Конечно, вопрос о театре драмы поднимается постоянно, в том числе и на Совете по культуре, членом которого я являюсь, но ответ всегда один — «денег нет». Одна женщина хорошо сказала: «У нас обратной связи с властью нет».
Нас бы собрали, сказали: «Дорогой театр! Вы выполняете план, вы играете шесть дней в неделю при полном зале... Сейчас трудно, но мы приняли решение... Вы хотите реконструкцию здания — она будет! «Карелия-маркет» пустует, сделаем театр там». При ВРИО Парфенчикове был такой разговор, и он сказал, что надо готовить дорожную карту. Это слышали директора театров, представители Минкульта... Мы приходим в министерство — все лежит без движения. А надо дело делать, чтобы мы понимали: будет первый этап, второй. Для такого понимания никаких финансовых вложений не надо, достаточно отнестись с уважением к людям, которые работают не на себя. Я так в министерстве и сказала, что они только потому и существуют, что мы есть: «Нас не будет, кому вы будете нужны?»
«Я хоть попробовал»
Сейчас хорошо живут театры Табакова, Миронова, еще 4-5, но людей-то в стране больше. Мы играем спектакли, понимаем, мы нужны здесь. Это я говорю с чистой совестью. У нас есть выбор для зрителей: спектакли «про себя», классика, хотя она тоже, по сути, про современность...
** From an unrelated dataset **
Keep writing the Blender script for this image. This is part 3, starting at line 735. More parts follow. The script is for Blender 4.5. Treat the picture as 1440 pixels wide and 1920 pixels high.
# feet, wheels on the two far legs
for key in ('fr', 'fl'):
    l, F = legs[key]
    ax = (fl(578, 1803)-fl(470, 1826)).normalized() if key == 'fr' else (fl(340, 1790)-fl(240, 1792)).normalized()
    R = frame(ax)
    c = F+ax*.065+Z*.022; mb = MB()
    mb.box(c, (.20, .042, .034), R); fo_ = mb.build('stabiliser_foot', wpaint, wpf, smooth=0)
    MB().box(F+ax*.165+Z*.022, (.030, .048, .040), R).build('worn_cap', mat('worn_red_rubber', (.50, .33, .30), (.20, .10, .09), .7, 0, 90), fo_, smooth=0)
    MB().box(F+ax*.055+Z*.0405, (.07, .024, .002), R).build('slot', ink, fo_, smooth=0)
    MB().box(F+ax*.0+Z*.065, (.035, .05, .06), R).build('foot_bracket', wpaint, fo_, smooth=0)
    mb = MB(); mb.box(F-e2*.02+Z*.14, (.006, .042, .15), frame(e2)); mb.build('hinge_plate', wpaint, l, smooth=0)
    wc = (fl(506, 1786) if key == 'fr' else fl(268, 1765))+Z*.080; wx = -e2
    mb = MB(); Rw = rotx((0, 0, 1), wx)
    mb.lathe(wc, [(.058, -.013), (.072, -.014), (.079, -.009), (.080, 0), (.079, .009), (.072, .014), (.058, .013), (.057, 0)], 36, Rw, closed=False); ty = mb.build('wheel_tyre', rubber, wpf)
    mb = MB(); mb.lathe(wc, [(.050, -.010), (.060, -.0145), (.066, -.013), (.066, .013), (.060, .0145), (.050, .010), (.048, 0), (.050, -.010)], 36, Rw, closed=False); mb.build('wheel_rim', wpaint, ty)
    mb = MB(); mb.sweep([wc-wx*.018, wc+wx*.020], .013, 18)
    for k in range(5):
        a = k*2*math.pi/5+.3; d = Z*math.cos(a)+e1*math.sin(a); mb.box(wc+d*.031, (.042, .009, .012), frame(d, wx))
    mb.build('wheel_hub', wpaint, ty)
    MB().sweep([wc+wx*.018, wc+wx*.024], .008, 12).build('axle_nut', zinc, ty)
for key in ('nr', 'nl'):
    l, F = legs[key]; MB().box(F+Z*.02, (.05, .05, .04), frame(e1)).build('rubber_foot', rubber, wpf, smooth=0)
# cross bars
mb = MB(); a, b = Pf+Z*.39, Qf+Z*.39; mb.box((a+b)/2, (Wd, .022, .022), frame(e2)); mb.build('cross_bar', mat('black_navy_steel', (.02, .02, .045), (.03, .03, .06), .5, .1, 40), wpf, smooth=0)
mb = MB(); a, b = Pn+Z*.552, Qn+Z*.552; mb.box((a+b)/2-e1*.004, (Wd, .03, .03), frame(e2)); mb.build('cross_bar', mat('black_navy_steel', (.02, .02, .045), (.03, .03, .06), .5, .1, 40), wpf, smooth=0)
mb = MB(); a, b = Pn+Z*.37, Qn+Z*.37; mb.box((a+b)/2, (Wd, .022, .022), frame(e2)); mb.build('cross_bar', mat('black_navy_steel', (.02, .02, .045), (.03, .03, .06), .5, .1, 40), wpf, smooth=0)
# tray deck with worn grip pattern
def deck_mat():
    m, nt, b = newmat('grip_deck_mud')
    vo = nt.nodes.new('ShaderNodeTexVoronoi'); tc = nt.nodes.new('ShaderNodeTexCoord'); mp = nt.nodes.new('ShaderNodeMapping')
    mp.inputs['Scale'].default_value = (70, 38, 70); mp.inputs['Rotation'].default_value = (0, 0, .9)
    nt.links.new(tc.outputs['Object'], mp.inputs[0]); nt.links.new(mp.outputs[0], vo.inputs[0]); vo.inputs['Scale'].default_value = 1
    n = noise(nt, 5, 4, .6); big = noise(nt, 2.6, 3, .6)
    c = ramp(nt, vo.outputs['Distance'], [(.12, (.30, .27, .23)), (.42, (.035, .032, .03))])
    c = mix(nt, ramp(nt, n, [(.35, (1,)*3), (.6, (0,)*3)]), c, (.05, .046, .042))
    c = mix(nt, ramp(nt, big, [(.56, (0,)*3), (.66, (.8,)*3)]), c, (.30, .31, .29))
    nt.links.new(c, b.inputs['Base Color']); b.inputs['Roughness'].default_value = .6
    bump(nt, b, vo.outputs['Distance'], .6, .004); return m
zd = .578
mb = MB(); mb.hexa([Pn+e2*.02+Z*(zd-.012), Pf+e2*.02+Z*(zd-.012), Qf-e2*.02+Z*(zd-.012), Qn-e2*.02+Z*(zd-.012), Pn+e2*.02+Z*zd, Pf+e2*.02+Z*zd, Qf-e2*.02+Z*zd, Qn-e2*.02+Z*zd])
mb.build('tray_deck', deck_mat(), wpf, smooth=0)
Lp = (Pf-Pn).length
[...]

Когда нам говорят, что нет денег, трудности в экономике, я вспоминаю пьесу Людмилы Улицкой «Русское варенье», герой которой говорит: «У власти стоят троечники, чего вы хотите?» И мне кажется, это надолго.
Я не вижу сорокалетних, которые бы на себя взяли ответственность, включили мозги, были бы культурно образованны и понимали, что надо не себе в карманы деньги набивать, а думать о людях.
Но как еще при Ельцине сказал Иван Дыховичный, простые люди в нашей стране никому не нужны. Если ты что-то делаешь, то только сам или вопреки. Так и моя общественная работа — попытка что-то сделать. Как говорит герой пьесы «Пролетая над гнездом кукушки» Макмёрфи: «Но я хоть попробовал». Но надежд все меньше и меньше.
— Поэтому вы создали свой «Домашний театр Баулиных», делаете самостоятельные работы?
— Спектаклей сейчас нет, но есть программы, новые задумки. Я уже года два или больше болею одним материалом. Это рассказ Андрея Геласимова «Чужая бабушка». В этой истории бабушка и девочка, но если мы отбросим слово «чужая», то они самые близкие люди из всех, кто там существует. Сначала решила, что буду его читать. Но в нем есть сцена, до которой я дохожу и не могу дальше, слезы душат. Решила, что надо чаще читать, чтобы изжить эмоцию... Не помогает. Поделилась с одним московским режиссером. «Вы напрасно сдерживаетесь, возьмите паузу, и зритель будет с вами переживать». Это было новое для меня, нас учили контролировать себя, я как артистка очень эмоциональна, да и по жизни тоже. Вот День Победы прошел, но как только показывают «Бессмертный полк», не могу... Этих людей никто не собирал, они пришли по зову души. Это так здорово, что хороших людей так много.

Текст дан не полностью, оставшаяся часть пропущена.